== Task directions ==
Transcribe every entry word for word, leaving out all images.

== Dataset content ==
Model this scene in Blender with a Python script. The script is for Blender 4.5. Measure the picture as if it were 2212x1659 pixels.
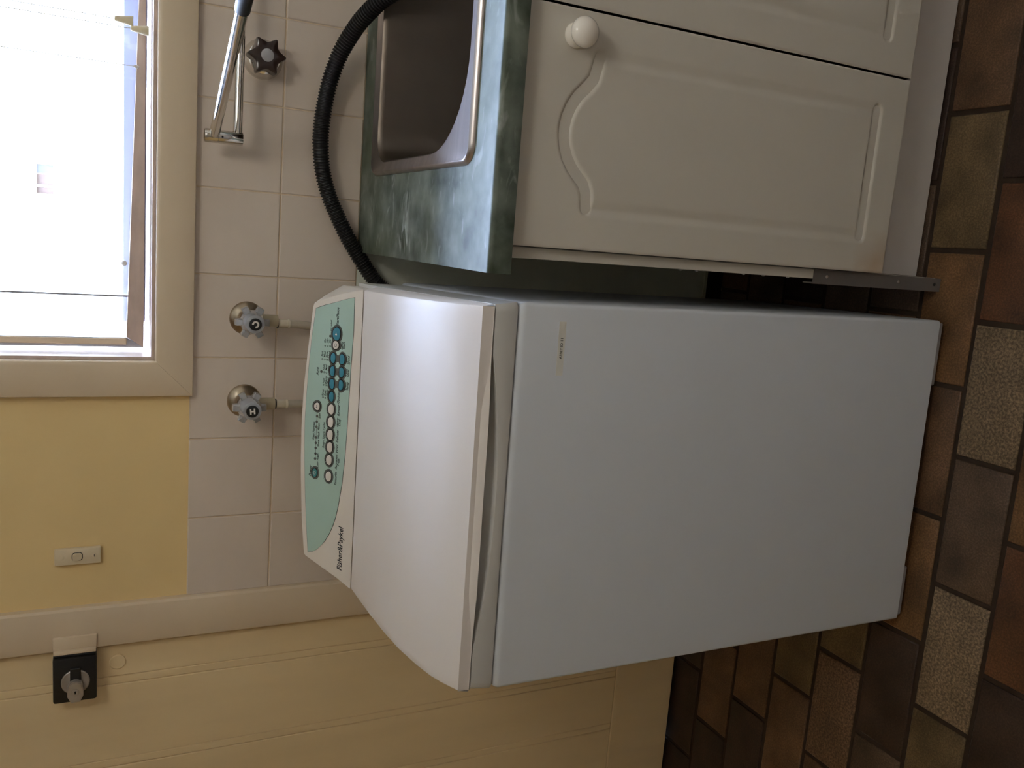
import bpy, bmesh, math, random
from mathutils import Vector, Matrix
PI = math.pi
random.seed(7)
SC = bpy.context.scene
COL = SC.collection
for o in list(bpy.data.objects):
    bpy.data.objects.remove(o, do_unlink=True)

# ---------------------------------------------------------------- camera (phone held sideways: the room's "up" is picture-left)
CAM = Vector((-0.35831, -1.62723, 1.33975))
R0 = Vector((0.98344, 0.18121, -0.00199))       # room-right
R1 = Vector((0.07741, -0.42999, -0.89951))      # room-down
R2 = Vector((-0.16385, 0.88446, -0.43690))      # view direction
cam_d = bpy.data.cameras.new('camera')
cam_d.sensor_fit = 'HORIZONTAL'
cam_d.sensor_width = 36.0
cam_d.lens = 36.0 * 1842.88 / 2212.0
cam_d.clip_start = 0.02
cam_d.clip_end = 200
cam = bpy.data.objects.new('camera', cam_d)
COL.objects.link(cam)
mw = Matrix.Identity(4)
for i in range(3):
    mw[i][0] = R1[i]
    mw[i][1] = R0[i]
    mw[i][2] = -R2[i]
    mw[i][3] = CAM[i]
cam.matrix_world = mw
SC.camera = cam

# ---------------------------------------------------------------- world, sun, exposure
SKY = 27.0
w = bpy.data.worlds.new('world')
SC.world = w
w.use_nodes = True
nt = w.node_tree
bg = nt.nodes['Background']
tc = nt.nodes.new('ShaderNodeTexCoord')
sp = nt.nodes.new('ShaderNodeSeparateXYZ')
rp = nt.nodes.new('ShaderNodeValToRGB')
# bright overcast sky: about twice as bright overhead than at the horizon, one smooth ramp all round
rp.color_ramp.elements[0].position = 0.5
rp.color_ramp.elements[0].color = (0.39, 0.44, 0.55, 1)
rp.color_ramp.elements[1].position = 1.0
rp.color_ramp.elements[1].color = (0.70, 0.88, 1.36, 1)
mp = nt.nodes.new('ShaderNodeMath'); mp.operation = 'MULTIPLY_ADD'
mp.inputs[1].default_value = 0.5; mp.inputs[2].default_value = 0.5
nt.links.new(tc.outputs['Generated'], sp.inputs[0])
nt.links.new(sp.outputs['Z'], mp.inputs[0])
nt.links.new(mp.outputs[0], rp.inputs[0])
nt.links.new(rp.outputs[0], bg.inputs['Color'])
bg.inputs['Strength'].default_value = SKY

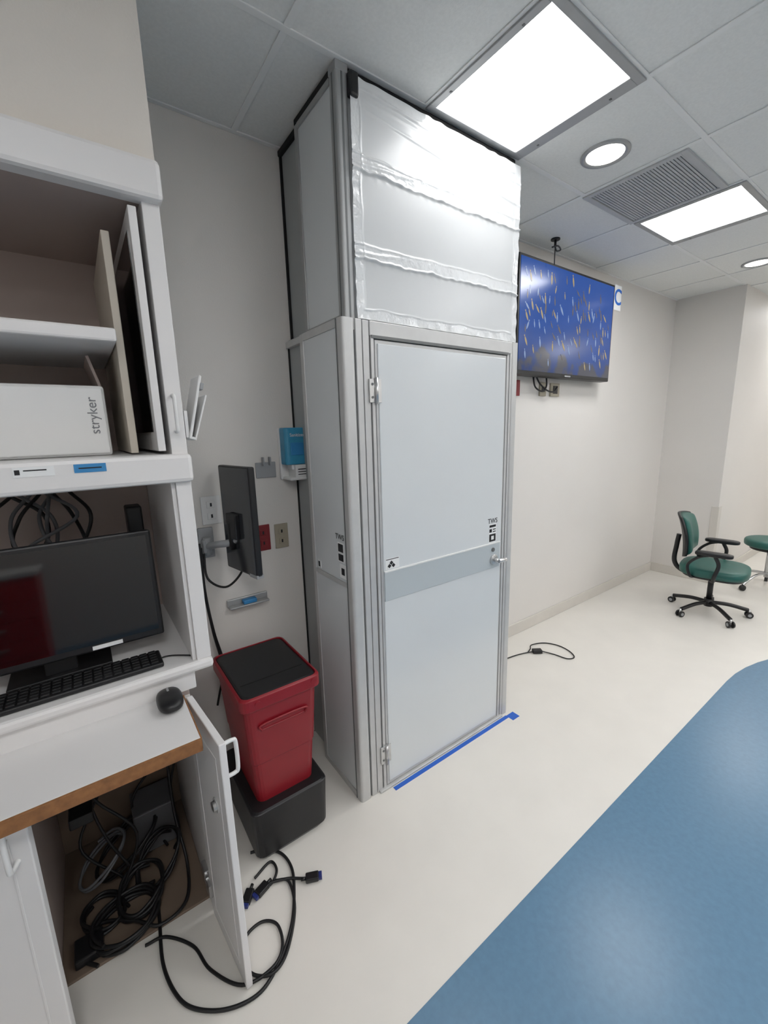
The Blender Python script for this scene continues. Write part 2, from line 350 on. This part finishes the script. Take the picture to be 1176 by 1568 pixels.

== The response ==
Model this scene in Blender with a Python script. The script is for Blender 4.5. Measure the picture as if it were 2212x1659 pixels.
import bpy, bmesh, math, random
from mathutils import Vector, Matrix
PI = math.pi
random.seed(7)
SC = bpy.context.scene
COL = SC.collection
for o in list(bpy.data.objects):
    bpy.data.objects.remove(o, do_unlink=True)

# ---------------------------------------------------------------- camera (phone held sideways: the room's "up" is picture-left)
CAM = Vector((-0.35831, -1.62723, 1.33975))
R0 = Vector((0.98344, 0.18121, -0.00199))       # room-right
R1 = Vector((0.07741, -0.42999, -0.89951))      # room-down
R2 = Vector((-0.16385, 0.88446, -0.43690))      # view direction
cam_d = bpy.data.cameras.new('camera')
cam_d.sensor_fit = 'HORIZONTAL'
cam_d.sensor_width = 36.0
cam_d.lens = 36.0 * 1842.88 / 2212.0
cam_d.clip_start = 0.02
cam_d.clip_end = 200
cam = bpy.data.objects.new('camera', cam_d)
COL.objects.link(cam)
mw = Matrix.Identity(4)
for i in range(3):
    mw[i][0] = R1[i]
    mw[i][1] = R0[i]
    mw[i][2] = -R2[i]
    mw[i][3] = CAM[i]
cam.matrix_world = mw
SC.camera = cam

# ---------------------------------------------------------------- world, sun, exposure
SKY = 27.0
w = bpy.data.worlds.new('world')
SC.world = w
w.use_nodes = True
nt = w.node_tree
bg = nt.nodes['Background']
tc = nt.nodes.new('ShaderNodeTexCoord')
sp = nt.nodes.new('ShaderNodeSeparateXYZ')
rp = nt.nodes.new('ShaderNodeValToRGB')
# bright overcast sky: about twice as bright overhead than at the horizon, one smooth ramp all round
rp.color_ramp.elements[0].position = 0.5
rp.color_ramp.elements[0].color = (0.39, 0.44, 0.55, 1)
rp.color_ramp.elements[1].position = 1.0
rp.color_ramp.elements[1].color = (0.70, 0.88, 1.36, 1)
mp = nt.nodes.new('ShaderNodeMath'); mp.operation = 'MULTIPLY_ADD'
mp.inputs[1].default_value = 0.5; mp.inputs[2].default_value = 0.5
nt.links.new(tc.outputs['Generated'], sp.inputs[0])
nt.links.new(sp.outputs['Z'], mp.inputs[0])
nt.links.new(mp.outputs[0], rp.inputs[0])
nt.links.new(rp.outputs[0], bg.inputs['Color'])
bg.inputs['Strength'].default_value = SKY

The Blender Python script for this scene continues. Write part 2, from line 350 on. This part finishes the script. Take the picture to be 1176 by 1568 pixels.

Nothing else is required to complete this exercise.